You know you are part of a cultural phenomenon when the notorious South Park television show pokes fun at the new religion of green. In one episode a deadly attack of Smug afflicts the little mountain town whose residents all drive a hybrid vehicle called the Pious.
James Hansen, the Dr. Strangelove of global warming, and a space physicist like myself, piously told Supreme Master Ching Hai: “Be veg, go green, save the planet.” Groovy, man.
Surely men like Hansen are much too sophisticated and cosmopolitan to be seduced by ancient pagan superstition and nature worship. It is not as if he is calling for rat worship. To be sure the environmentalist movement is far too broad and nuanced to be allured by pagan religion alone. Right?
Nevertheless, in a palpable way environmentalism provides the foundation of an alternative religion for those who reject the uniquely Christian view of humans as the image of God.
Politicians command devotion to Mother Earth, movie stars scold, and the media wrings its hands in despair. In Los Angeles, James Cameron said of his blockbuster Avatar, “Look, at this point I’m less interested in making money for the movie and more interested in saving the world.” Cameron sees his work as a charitable donation, like Christians see their tithes as a way to support the propagation of the gospel. “Some percentage of the presumably-massive ‘Avatar’ sequel gross will go to charity,” Cameron said in an interview. “Fox has partnered with me to donate a chunk of the profits to environmental causes that are at the heart of the ‘Avatar’ world.”
Radical environmentalism has become, as Al Gore dreamed in his Nobel Prize speech, “the central organizing principle of the world community.” It is a religion with a vision of sin and repentance, heaven and hell. It even has a special vocabulary, with words like “sustainability” and “carbon neutral.” Its communion is organic food. Its sacraments are sex, abortion, and when all else fails, sterilization. Its saints are Al Gore and Leo DiCaprio.
Guilt ridden? Well, now people with money to burn can buy indulgences just as in the medieval Roman Church. Forgiveness for sins is only a carbon offset away.
It is possible to calculate the extent of one’s sins online. According to TerraPass, over the past three years my weekly driving has resulted in about 5,224 pounds of CO2 a year, and for a mere $29.95 I can buy an indulgence that will offset the environmental impact of my reckless, indeed sacrilegious, lifestyle.
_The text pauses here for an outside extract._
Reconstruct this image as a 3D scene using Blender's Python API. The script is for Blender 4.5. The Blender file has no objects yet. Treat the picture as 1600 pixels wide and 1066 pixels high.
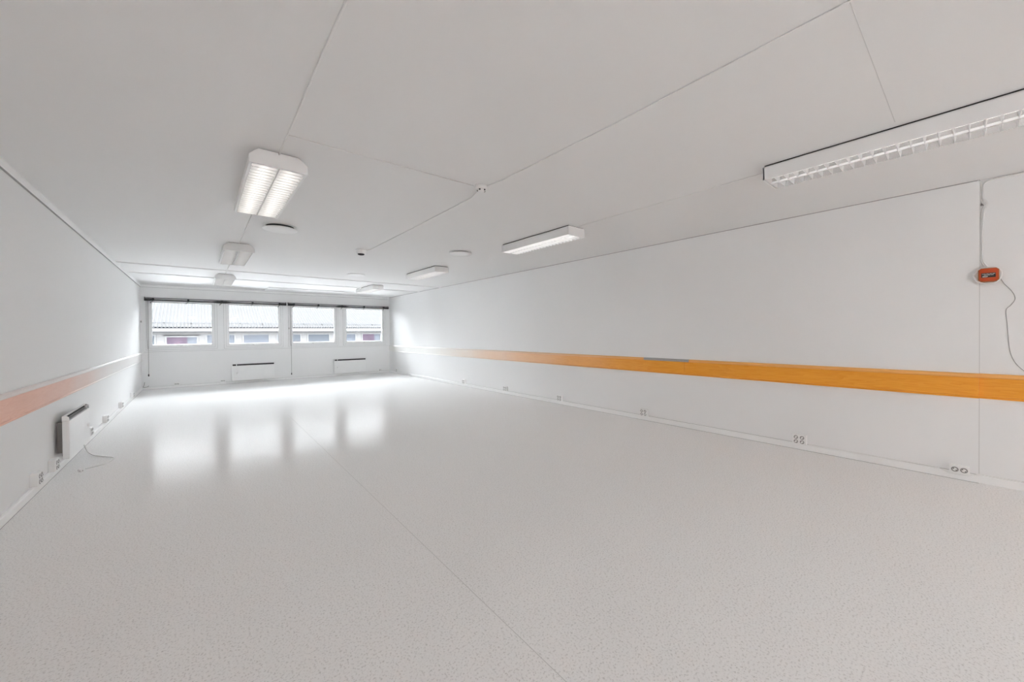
import bpy, bmesh, math, random
from mathutils import Vector, Matrix
random.seed(7)
SC = bpy.context.scene
COL = SC.collection
PI = math.pi
# room: x across (left wall 0), y towards the window wall, z up, metres
W, D, H = 6.2466, 12.991, 2.6
YB = -10.6            # rear wall behind the viewer
JY = -0.033          # step in the right wall
STEP = 0.02

# ------------------------------------------------------------------ materials
def s2l(c):
    return tuple(((v / 255) / 12.92 if v / 255 <= 0.04045 else ((v / 255 + 0.055) / 1.055) ** 2.4) for v in c)

class NT:
    def __init__(s, name):
        s.m = bpy.data.materials.new(name); s.m.use_nodes = True
        s.t = s.m.node_tree; s.b = s.t.nodes['Principled BSDF']; s.out = s.t.nodes['Material Output']
    def n(s, typ, **kw):
        o = s.t.nodes.new(typ)
        for k, v in kw.items():
            if k.startswith('_'): setattr(o, k[1:], v)
            else: o.inputs[k.replace('__', ' ')].default_value = v
        return o
    def l(s, a, b): s.t.links.new(a, b)

def mat(name, col, rough=0.5, metal=0.0, spec=0.5, bump=None, mottle=None):
    """plain painted or moulded surface; bump=(scale, strength, distance), mottle=(scale, amount)"""
    k = NT(name); b = k.b
    c = tuple(col) + (1,)
    b.inputs['Base Color'].default_value = c; b.inputs['Roughness'].default_value = rough
    b.inputs['Metallic'].default_value = metal; b.inputs['Specular IOR Level'].default_value = spec
    tc = k.n('ShaderNodeTexCoord')
    if mottle is None: mottle = (6.0, 0.03)
    nz = k.n('ShaderNodeTexNoise', Scale=mottle[0], Detail=3.0); k.l(tc.outputs['Object'], nz.inputs['Vector'])
    mx = k.n('ShaderNodeMix', _data_type='RGBA'); k.l(nz.outputs['Fac'], mx.inputs['Factor'])
    mx.inputs['A'].default_value = tuple(v * (1 - mottle[1]) for v in col) + (1,)
    mx.inputs['B'].default_value = tuple(min(1, v * (1 + mottle[1])) for v in col) + (1,)
    k.l(mx.outputs['Result'], b.inputs['Base Color'])
    if bump:
        n2 = k.n('ShaderNodeTexNoise', Scale=bump[0], Detail=4.0); k.l(tc.outputs['Object'], n2.inputs['Vector'])
        bp = k.n('ShaderNodeBump', Strength=bump[1], Distance=bump[2]); k.l(n2.outputs['Fac'], bp.inputs['Height'])
        k.l(bp.outputs['Normal'], b.inputs['Normal'])
    return k.m

def emit(name, col, strength):
    k = NT(name)
    k.b.inputs['Base Color'].default_value = (0.85, 0.85, 0.84, 1)
    k.b.inputs['Emission Color'].default_value = tuple(col) + (1,)
    k.b.inputs['Emission Strength'].default_value = strength
    return k.m

M = {}
M['wall'] = mat('painted_wall', (0.885, 0.885, 0.885), 0.55, spec=0.35, bump=(90, 0.12, 0.004), mottle=(1.2, 0.012))
M['ceiling'] = mat('ceiling_paint', (0.835, 0.830, 0.826), 0.5, spec=0.4, bump=(2.2, 0.25, 0.02), mottle=(1.0, 0.012))
M['trim'] = mat('trim_paint', (0.92, 0.92, 0.918), 0.38)
M['casing'] = mat('casing_paint', (0.89, 0.892, 0.895), 0.4)
M['plastic'] = mat('white_plastic', (0.92, 0.918, 0.91), 0.35)
M['cable'] = mat('white_cable', (0.86, 0.855, 0.845), 0.45)
M['enamel'] = mat('white_enamel', (0.90, 0.90, 0.898), 0.3)
M['louvre'] = mat('louvre_white', (0.64, 0.64, 0.64), 0.32)
M['blade'] = mat('bright_blade', (0.92, 0.92, 0.92), 0.3, metal=0.6)
M['alu'] = mat('brushed_reflector', (0.88, 0.88, 0.885), 0.22, metal=0.85)
M['dark'] = mat('dark_gap', (0.03, 0.03, 0.032), 0.7)
M['shadowgap'] = mat('grey_caulk', (0.30, 0.29, 0.285), 0.8)
M['jointline'] = mat('pale_joint', (0.66, 0.655, 0.65), 0.8)
M['softgap'] = mat('caulk_and_shade', (0.40, 0.395, 0.39), 0.8)  # grey of caulk joints and of painted shade lines
M['black'] = mat('black_steel', (0.028, 0.029, 0.034), 0.38)
M['grey_rail'] = mat('grey_rail', (0.30, 0.30, 0.31), 0.4, metal=0.4)
M['grey'] = mat('grey_plastic', (0.42, 0.41, 0.40), 0.5)
M['steel'] = mat('galvanised_steel', (0.36, 0.35, 0.34), 0.45, metal=0.6)
M['cord_dark'] = mat('thin_grey_cord', (0.33, 0.32, 0.31), 0.6)
M['orange'] = mat('orange_plastic', (0.60, 0.075, 0.012), 0.35)
M['brown'] = mat('amber_plastic', (0.42, 0.17, 0.05), 0.4)
M['label_black'] = mat('black_label', (0.02, 0.016, 0.015), 0.4)
M['label_white'] = mat('white_print', (0.75, 0.73, 0.70), 0.5)
M['tube_lit'] = emit('lit_fluorescent_tube', (1.0, 0.955, 0.90), 2.1)
M['tube_row'] = emit('row_fluorescent_tube', (1.0, 0.97, 0.94), 5.5)
M['tube_dim'] = emit('dim_fluorescent_tube', (1.0, 0.97, 0.93), 0.7)
M['opal_fill'] = emit('fill_diffuser', (0.985, 0.992, 1.0), 6.9)  # glow of the fill lights added behind the viewer
M['tube_off'] = mat('unlit_fluorescent_tube', (0.80, 0.79, 0.77), 0.3)
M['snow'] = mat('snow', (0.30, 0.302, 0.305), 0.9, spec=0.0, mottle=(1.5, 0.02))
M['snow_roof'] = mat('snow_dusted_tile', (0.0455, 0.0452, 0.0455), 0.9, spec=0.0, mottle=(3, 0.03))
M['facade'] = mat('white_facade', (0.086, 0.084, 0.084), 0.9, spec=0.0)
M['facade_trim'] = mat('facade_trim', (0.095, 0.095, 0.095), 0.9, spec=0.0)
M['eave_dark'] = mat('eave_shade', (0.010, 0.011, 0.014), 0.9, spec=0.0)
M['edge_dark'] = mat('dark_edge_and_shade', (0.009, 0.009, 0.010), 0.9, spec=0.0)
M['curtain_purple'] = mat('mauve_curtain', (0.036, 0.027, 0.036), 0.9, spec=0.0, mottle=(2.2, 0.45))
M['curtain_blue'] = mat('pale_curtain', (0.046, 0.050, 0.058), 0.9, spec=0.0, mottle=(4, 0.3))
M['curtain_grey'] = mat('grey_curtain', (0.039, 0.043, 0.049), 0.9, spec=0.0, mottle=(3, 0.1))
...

These carbon offsets will do as little for the salvation of the world as indulgences would for my soul. But for people with a desperate spiritual hunger, they are both panacea and penance—a promise of guilt-free living and a purpose-driven life. Rat’s chance to that.
Perhaps we should remember what the Apostle Paul said in Colossians 2:20–23 about asceticism and apply it to this issue:
If with Christ you died to the elemental spirits of the world, why, as if you were still alive in the world, do you submit to regulations—”Do not handle, Do not taste, Do not touch” (referring to things that all perish as they are used)—according to human precepts and teachings? These have indeed an appearance of wisdom in promoting self-made religion and asceticism and severity to the body, but they are of no value in stopping the indulgence of the flesh.”